Он не шутил. Друзья врагов наших друзей — наши враги. Решив полюбить окружавшую его действительность, Белинский почувствовал глубочайшее отвращение ко всем друзьям свободы (начиная почему-то с Шиллера). Когда заходила речь об идеальной и неистовой французской школе или о юной Германии, у него в уголках губ выступала пена. Через несколько лет это прошло. Да, и ещё одна художественная особенность: когда он бывал кем- или чем-либо недоволен, то обычно выражал своё неодобрение, неудержимо матерясь; но в случаях, подобных рассматриваемому, пользовался словосочетанием, которое считал наиболее оскорбительным: прекрасная душа.

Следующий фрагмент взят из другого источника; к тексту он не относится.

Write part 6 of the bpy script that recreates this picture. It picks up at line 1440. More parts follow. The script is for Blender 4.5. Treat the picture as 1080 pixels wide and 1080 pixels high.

Насчёт «Уголино» Белинский был, по-видимому, прав. И эта первая прямая атака была успешной. Хотелось получить подтверждение или даже поддержку. «Напишите, как вам понравилась моя статья об “Уголино”, — писал он Панаеву. — Жаль Полевого, но вольно ж ему на старости лет из ума выжить. Что там за гадость такую он издаёт. “Библиотека для чтения” во сто раз лучше: для большинства это превосходный журнал».
Но партия Краевского считала, что «Московский наблюдатель» слишком церемонится с Полевым; заигрался в объективность и художественность. Панаев сурово отчитал Белинского. Намекнув, что пора выдвигаться в направлении главного удара.
«…Я никак не могу согласиться с вашим разбором Гамлета, переведён[ного] Полевым. Расточили вы сему переводу много похвал, а он, по-моему, право, не стоит этого. Уж одно то, что Н. А. исказил очаровательную Офелию — и сделал из неё русскую девку в сарафане, нельзя простить ему, воля ваша! У Полевого шекспировская Офелия поёт на балалайке:
Радость-душечка пропала,
Как мила друга не стало…
Только не достаёт: Ай-люли! Ай люли etc… — О переводе этом когда-нибудь поподробнее. — Я был на днях у Полевого, который говорит, что любит вас по-прежнему, несмотря на то, что вы невзлюбили его Уголино; я обиняком дал ему знать, что разбор этот кажется мне весьма дельным. <…> Тот ли уж это Полевой, который издавал Телеграф? Что-то сомнительно. “С[ын] О[течества]” плох до-нельзя!.. С каждым № “Наблюдателя” привязываюсь к вам более и более, — это не комплименты, ей-богу, а люблю вас от души.